= Given information =
=-=-=

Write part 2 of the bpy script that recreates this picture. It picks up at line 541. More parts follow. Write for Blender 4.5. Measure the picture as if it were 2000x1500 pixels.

=-=-=

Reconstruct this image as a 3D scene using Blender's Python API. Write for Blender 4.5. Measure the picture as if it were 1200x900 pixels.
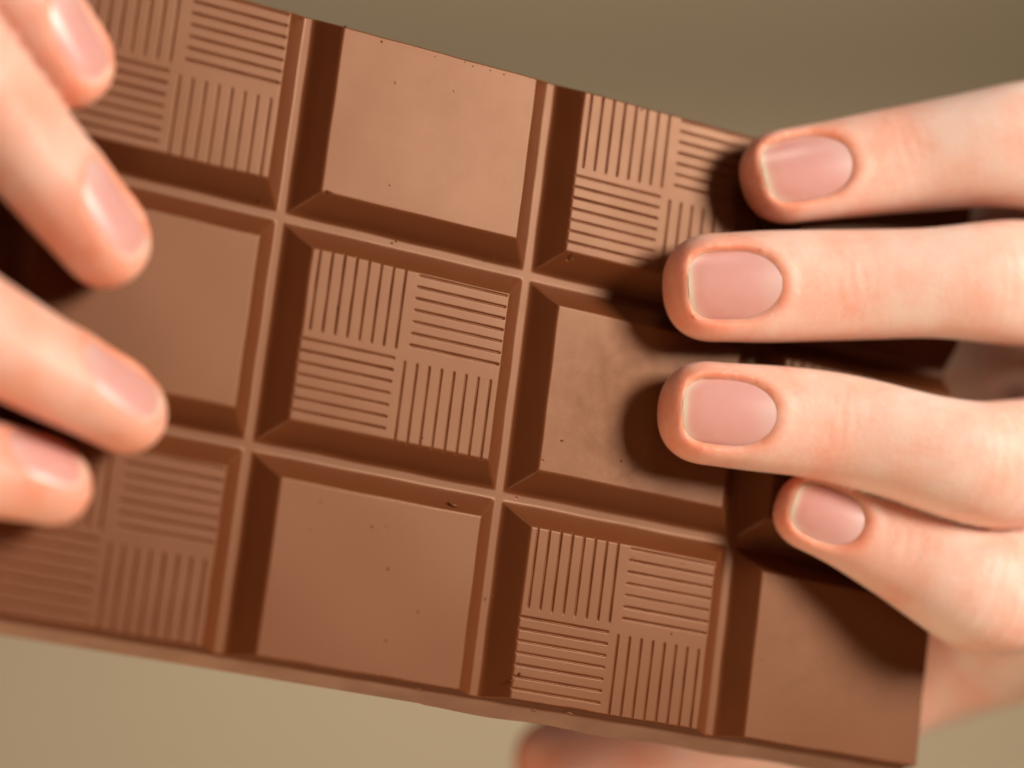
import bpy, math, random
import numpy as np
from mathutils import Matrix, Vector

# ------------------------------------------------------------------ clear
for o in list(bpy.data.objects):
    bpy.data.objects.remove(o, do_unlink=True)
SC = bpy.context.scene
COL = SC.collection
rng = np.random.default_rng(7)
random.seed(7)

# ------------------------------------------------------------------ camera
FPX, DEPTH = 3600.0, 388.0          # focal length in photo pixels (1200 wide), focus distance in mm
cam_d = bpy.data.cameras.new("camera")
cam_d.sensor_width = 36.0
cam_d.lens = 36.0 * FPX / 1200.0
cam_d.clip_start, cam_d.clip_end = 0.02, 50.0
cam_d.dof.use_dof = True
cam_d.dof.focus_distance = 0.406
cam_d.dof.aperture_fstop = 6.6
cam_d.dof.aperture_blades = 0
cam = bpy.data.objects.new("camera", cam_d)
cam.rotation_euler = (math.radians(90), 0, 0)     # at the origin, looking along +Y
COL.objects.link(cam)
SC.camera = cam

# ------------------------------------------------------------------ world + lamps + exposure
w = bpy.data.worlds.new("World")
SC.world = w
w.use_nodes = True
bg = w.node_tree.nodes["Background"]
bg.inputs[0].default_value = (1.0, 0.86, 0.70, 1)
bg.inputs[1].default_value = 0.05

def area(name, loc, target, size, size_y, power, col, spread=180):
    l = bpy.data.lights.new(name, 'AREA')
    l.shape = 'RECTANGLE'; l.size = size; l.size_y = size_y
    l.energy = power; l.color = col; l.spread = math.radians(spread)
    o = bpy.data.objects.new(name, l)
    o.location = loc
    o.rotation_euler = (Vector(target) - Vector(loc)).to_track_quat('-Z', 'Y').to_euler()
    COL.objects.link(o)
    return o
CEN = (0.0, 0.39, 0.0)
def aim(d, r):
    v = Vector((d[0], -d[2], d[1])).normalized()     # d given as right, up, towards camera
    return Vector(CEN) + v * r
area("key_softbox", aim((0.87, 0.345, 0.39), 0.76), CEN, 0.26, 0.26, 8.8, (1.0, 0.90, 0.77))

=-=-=

= Set problem =
For the material above, give again only the lines starting at the line that contains "Reconstruct this image" and ending at the line that contains "from mathutils import Matrix, Vector". Pictures do not belong in the copy.

= Solution =
Reconstruct this image as a 3D scene using Blender's Python API. Write for Blender 4.5. Measure the picture as if it were 1200x900 pixels.
import bpy, math, random
import numpy as np
from mathutils import Matrix, Vector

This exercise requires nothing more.